About

Boletindenewyork.com started out as a personal project. It really is a project of a broken heart. When the founders of this website left Peru, they pretty much left with only the shirt on their backs. We don’t mean to be all melodramatic on you, but there’s really no other way to describe that situation. They had to leave, and they had to leave quickly.

Their first few years in the United States are nothing short of challenging, gruelling and, in many cases, excruciatingly frustrating. Jobs were few and far between. The kind of jobs that they did find were not all that meaningful, unless you consider washing dishes and shining shoes meaningful.

But after a few years and community college and educational supplementation, the founders of this website started working at higher paying jobs until they started their own chains of Peruvian-themed restaurants and businesses catering to the larger Peruvian immigrant communities in several parts of the United States.

They have since become pillars of the Peruvian-American community as they owned their own homes, fully paid off their cars, and otherwise are living the American dream.
We share this story with you to highlight both the struggles as well as the promise of the United States. A lot of people still believe that the moment you land on American soil, your life will drastically change overnight. They are looking forward to this amazing black and white transformation as far as their finances are concerned.

Well, those dreams are exactly that. They’re just dreams. For any dream to become a reality you can see, touch, taste, smell and hear, you have to put in the work. And often times, you have to work with tears streaming down your face because the homesickness that a lot of people report when they first migrate is all too real.

Now, if you’re in Peru reading this, you might be chuckling to yourself. You might be thinking, well America’s so awesome. There’s a lot of things going for it. There seems to be no shortage of things to do. But that’s precisely the big challenge. It’s very easy to get lonely in a crowd here.

Unlike in Peru, where you are plugged in to the community and everybody is basically just one large extended family, in the United States, we are a community of strangers. And that accounts for both its strength and also speaks to the profound and deep sense of disconnection many people have. It is definitely not an unqualified blessing.

We say this not to denigrate the great benefits and blessings America brings to the table, and it definitely brings a lot of that, but if anything, we want people to look at the Peruvian-American experience with wide open eyes. It is not some magical journey to some sort of proverbial promised land flowing with milk and honey where all your problems magically disappear.

If you are struggling with any sort of personal issues now, chances are, you will continue to struggle with them over an extended period of time until the American experience changes you.

A lot of people don’t get this. Being in America from another culture is actually a two way conversation. You bring in culture, so in your small way, you change your surroundings, but the preexisting culture also ends up changing you.

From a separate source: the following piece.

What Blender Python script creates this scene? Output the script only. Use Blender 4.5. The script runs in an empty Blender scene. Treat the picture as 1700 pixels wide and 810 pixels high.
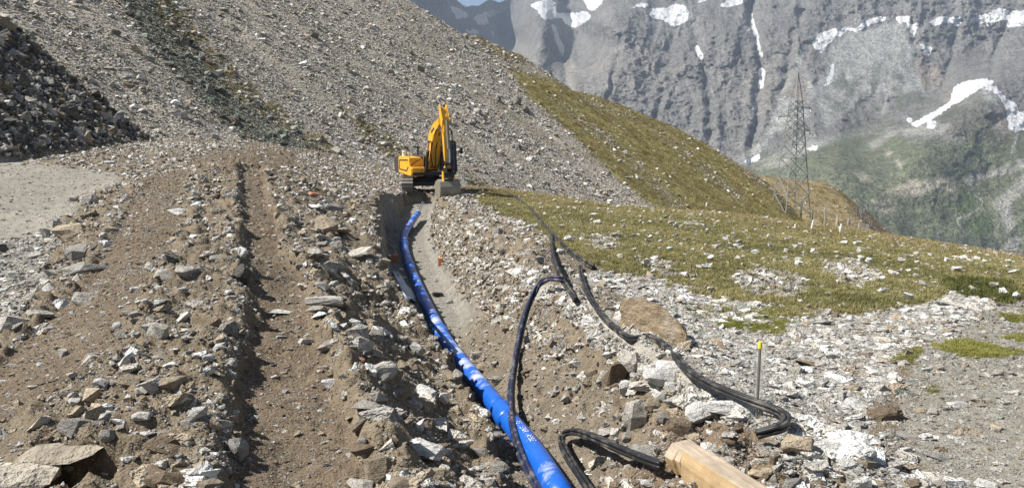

We want Peruvian-Americans to have an open mind regarding this experience because it can be a very beautiful thing. We have a lot to offer the greater culture here in the United States because we have a lot of traditions and customs that would truly be a loss if we let go of them, but we also have to overcome all sorts of personal and cultural and social challenges to become full participants in our new home.

This is the bittersweet sentiment that drives Boletin de New York. It is a bittersweet love letter to both our home country as well as our new motherland, the United States.